International Student Engagement
International Student Engagement

Message Lab has maintained a high level of international student engagement on its research projects over a lengthy period, with a wide range of students being involved, the most notable being five years of eScience research project visits from UCSD undergraduate students 2004-2008 under PRIME. The students have worked for nine weeks within Message lab but also collaborated with other Monash units, regularly reported back to UCSD, attended Monash Open Day in August and given an end of visit Seminar. Feedback on the program from participant students is very positive in terms of learning, cultural exchange and career development.
Message Lab Director's talk on US-Aust eSci Collab
PRIME is the Pacific Rim Undergraduate Experience and has led the way for international undergraduate research exchanges and given PRAGMA a sharp focus on student research education. PRAGMA is the Pacific Rim Applications and Grid Middleware Assembly. Monash is a very active member and Prof David Abramson the Monash representative at most meetings.
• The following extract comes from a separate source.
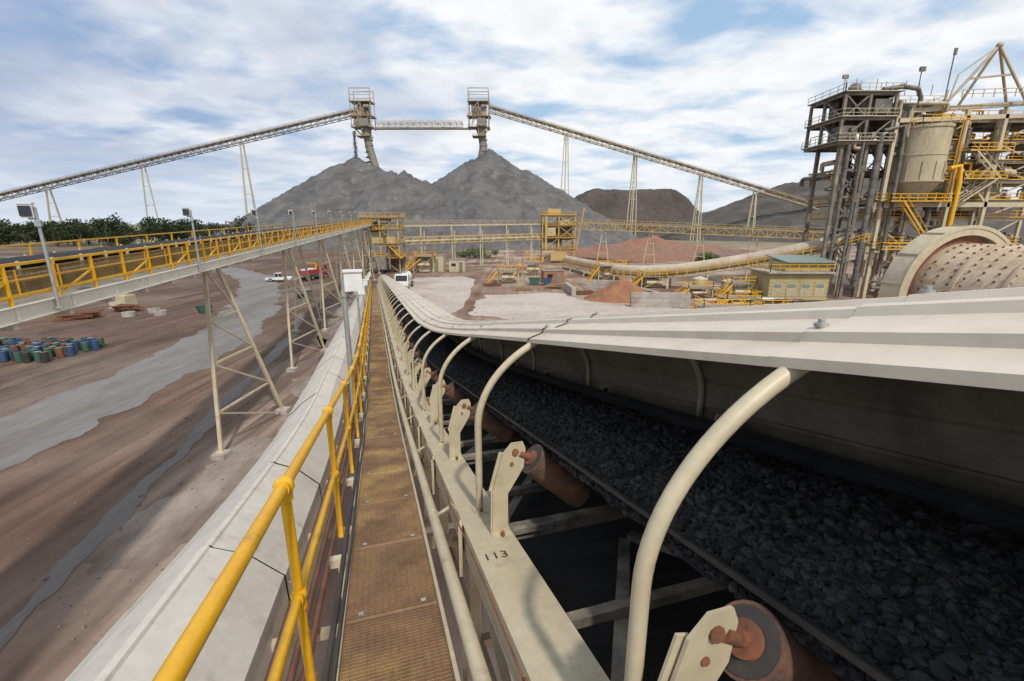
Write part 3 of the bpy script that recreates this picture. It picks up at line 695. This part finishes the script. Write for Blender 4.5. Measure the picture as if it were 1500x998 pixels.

PRIME has spawned the Monash student equivalent MURPA which is the Monash Undergraduate Research Projects Abroad. It started in 2008 by visits to UCSD and is funded by a number of Monash departments and centres and administered by Faculty of IT. Other student and staff research exchanges have involved University of Linz, Oxford University, Cranfield, Brazil Supercomputer Centre. A number of these occurred in 2005-2006 under the Global eScience Grant awarded to University of Queensland and its partner universities under an International Science Linkages(DEST) grant.
PRIME and Global eScience have had strong spin-offs via continued collaborative research, (Nimrod in the main), long after the specific visit and reflected in a series of successful grid experiments, scientific discovery and papers. It is expected that MURPA will follow this pattern as students move into Honours and beyond.